[BEGIN]

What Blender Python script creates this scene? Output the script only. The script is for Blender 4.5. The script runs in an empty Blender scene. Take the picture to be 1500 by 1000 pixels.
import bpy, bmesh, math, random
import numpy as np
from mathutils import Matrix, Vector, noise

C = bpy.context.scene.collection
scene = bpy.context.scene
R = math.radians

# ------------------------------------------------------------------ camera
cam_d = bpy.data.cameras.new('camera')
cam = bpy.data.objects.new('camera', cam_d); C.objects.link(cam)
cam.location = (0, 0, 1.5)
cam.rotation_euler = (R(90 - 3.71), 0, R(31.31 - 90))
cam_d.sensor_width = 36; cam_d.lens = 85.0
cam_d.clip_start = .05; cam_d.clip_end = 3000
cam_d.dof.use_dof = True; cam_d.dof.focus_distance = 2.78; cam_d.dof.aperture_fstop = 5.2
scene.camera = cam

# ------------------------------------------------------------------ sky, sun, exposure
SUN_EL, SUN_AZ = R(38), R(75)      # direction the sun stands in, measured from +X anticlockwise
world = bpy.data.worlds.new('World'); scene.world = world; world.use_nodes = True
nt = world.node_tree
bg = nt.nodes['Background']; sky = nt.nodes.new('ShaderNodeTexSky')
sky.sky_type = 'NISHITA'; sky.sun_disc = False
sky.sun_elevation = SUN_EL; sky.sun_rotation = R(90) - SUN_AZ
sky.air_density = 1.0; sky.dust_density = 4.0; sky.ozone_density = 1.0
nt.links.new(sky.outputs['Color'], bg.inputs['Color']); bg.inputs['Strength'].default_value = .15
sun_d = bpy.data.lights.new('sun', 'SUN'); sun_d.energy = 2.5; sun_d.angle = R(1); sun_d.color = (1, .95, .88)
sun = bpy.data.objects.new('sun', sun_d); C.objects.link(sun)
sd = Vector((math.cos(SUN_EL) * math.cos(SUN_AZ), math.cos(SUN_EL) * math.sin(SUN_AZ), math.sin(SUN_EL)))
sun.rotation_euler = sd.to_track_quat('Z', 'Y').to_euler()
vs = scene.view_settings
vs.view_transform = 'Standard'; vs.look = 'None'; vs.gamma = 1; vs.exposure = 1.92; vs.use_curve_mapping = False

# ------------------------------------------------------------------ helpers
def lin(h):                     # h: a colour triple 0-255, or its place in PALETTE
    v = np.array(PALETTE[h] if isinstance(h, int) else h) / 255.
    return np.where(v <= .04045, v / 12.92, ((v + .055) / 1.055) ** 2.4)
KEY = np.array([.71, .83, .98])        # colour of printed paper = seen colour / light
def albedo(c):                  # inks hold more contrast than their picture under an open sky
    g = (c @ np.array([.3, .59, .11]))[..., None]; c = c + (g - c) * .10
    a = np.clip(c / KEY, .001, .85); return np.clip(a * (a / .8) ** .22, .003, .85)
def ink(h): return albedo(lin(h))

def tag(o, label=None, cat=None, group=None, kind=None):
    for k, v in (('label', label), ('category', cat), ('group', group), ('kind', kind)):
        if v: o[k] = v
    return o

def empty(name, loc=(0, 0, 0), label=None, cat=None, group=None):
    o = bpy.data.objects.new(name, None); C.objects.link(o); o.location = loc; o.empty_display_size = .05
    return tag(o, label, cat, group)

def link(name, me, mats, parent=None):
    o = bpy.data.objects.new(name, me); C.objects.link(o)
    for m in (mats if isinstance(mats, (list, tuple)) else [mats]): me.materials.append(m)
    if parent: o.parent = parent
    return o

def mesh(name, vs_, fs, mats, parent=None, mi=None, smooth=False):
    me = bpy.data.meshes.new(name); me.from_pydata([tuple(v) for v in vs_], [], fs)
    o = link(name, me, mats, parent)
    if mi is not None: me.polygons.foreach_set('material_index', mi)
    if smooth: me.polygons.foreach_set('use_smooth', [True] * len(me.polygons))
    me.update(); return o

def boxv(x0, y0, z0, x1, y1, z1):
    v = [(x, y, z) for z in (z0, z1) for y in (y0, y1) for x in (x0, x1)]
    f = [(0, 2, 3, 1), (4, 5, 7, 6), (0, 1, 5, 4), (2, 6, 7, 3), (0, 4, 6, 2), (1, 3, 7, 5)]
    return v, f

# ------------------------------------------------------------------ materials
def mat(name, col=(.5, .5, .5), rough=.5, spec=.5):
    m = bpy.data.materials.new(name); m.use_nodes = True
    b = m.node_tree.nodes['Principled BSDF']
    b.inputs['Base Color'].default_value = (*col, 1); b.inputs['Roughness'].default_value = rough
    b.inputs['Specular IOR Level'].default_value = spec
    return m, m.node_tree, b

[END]

Your task:
Restate the first line and every line after it, word for word, stopping once the line with "R = math.radians" is done.

Response below:
What Blender Python script creates this scene? Output the script only. The script is for Blender 4.5. The script runs in an empty Blender scene. Take the picture to be 1500 by 1000 pixels.
import bpy, bmesh, math, random
import numpy as np
from mathutils import Matrix, Vector, noise

C = bpy.context.scene.collection
scene = bpy.context.scene
R = math.radians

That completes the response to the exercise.